Overview: 'American Masters: Billie Jean King' looks back to the 12-year-old Long Beach, California, girl who played tennis on public courts, observed disparity and, as she soared athletically, never stopped trying to remedy inequality.

DVD Verdict: The series' first profile of a sports figure commemorates the 40th anniversaries of the famous Billie Jean King/Bobby Riggs battle of the sexes tennis match and the launch of the Women's Tennis Association. King presents her own story, with perspective from Rosie Casals, Chris Evert, Venus Williams, Gloria Steinem, Riggs' son Larry and others.

Indeed, as she herself describes it, King recognized soon after she began playing tennis that this was an elitist game, played largely by the white and privileged. Yet it’s still hard to grasp how very much has changed since she became a star in the early 1960s, gradually becoming aware of the great disparity in how women were treated against the backdrop of feminism, women’s lib and Roe vs. Wade.

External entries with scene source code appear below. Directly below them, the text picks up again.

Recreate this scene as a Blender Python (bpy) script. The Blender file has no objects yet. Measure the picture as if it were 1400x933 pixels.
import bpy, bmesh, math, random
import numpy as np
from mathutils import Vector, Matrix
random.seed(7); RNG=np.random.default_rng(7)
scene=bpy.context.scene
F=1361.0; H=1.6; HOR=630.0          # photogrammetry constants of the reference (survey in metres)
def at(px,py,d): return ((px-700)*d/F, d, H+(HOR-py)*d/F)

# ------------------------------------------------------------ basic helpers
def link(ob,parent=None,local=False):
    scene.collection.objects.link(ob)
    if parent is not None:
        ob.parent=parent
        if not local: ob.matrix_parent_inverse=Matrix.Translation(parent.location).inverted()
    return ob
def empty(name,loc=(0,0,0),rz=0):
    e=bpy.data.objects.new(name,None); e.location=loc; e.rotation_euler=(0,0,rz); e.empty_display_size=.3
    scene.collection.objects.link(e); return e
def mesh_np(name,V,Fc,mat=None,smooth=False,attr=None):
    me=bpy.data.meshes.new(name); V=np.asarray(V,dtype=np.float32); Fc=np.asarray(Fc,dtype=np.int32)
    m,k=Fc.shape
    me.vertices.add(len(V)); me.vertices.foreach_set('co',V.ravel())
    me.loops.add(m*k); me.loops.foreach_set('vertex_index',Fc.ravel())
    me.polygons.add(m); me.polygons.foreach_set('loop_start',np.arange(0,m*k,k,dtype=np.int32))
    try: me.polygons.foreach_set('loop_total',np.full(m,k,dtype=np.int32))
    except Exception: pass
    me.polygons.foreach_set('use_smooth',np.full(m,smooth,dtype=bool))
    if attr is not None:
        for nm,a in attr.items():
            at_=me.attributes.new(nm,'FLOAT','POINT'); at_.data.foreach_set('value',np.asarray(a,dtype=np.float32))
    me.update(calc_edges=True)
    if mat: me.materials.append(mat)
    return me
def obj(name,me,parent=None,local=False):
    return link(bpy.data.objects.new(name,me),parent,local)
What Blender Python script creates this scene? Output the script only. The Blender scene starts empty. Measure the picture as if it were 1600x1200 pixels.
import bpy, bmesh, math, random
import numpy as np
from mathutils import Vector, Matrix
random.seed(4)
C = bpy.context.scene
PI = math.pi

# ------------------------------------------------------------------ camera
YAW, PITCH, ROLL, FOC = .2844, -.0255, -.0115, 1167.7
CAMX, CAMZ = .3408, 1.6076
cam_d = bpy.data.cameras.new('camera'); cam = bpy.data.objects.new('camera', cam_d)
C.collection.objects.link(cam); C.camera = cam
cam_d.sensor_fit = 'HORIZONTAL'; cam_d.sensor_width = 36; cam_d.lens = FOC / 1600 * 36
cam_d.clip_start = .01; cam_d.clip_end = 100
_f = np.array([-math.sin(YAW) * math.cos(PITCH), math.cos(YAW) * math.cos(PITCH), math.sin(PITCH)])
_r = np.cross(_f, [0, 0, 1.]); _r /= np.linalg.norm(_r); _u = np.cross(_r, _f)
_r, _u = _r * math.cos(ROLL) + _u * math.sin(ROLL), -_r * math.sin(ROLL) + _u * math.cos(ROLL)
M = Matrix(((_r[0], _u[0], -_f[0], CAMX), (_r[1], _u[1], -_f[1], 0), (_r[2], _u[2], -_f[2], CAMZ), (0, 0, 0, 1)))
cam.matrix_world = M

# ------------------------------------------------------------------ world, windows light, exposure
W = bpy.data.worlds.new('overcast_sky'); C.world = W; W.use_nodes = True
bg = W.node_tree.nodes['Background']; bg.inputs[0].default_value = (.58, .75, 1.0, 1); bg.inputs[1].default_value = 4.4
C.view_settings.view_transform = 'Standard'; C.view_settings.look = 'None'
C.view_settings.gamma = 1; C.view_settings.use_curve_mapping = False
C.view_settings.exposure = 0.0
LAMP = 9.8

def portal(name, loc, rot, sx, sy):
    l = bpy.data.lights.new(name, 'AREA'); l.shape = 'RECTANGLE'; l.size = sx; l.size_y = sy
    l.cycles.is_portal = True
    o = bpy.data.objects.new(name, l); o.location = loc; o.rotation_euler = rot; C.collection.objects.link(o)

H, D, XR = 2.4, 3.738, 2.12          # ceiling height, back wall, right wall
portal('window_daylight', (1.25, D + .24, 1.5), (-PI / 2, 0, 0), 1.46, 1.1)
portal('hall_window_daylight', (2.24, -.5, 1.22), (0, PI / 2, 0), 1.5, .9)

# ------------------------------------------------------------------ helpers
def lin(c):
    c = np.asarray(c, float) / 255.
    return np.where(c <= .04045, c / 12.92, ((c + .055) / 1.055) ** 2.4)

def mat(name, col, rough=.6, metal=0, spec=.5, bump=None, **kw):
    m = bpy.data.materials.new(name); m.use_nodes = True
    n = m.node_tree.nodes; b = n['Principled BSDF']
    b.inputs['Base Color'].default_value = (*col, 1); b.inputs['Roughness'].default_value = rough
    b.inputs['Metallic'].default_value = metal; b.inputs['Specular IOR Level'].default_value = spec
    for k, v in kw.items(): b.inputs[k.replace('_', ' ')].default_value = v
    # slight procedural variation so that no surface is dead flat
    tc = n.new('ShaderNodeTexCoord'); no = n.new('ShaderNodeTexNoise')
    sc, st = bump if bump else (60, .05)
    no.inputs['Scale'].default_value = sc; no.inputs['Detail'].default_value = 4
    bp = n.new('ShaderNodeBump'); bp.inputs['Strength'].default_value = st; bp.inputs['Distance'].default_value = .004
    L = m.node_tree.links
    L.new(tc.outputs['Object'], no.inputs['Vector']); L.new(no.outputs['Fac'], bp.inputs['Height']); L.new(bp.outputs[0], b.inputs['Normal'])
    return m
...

And as much as this is meant to be a whole documentary celebration on BJK, the program inevitably focuses primarily on that match mentioned above in the intro. Helmed by filmmaker James Erskine, the camera work at that time may not come close to today's angles and such, but just watching Riggs, a 55-year-old hustler who had badly beaten Margaret Court after daring any of the professional women to play him is priceless even today. Especially given the outcome, of course!

In closing, if you love tennis, and you LOVE that certain tennis match - albeit now incorporating some "fuzzy" dramatized shots that have no reason to be there, sadly - you will love 'American Masters: Billie Jean King.' This is a Widescreen Presentation (1.85:1) enhanced for 16x9 TVs.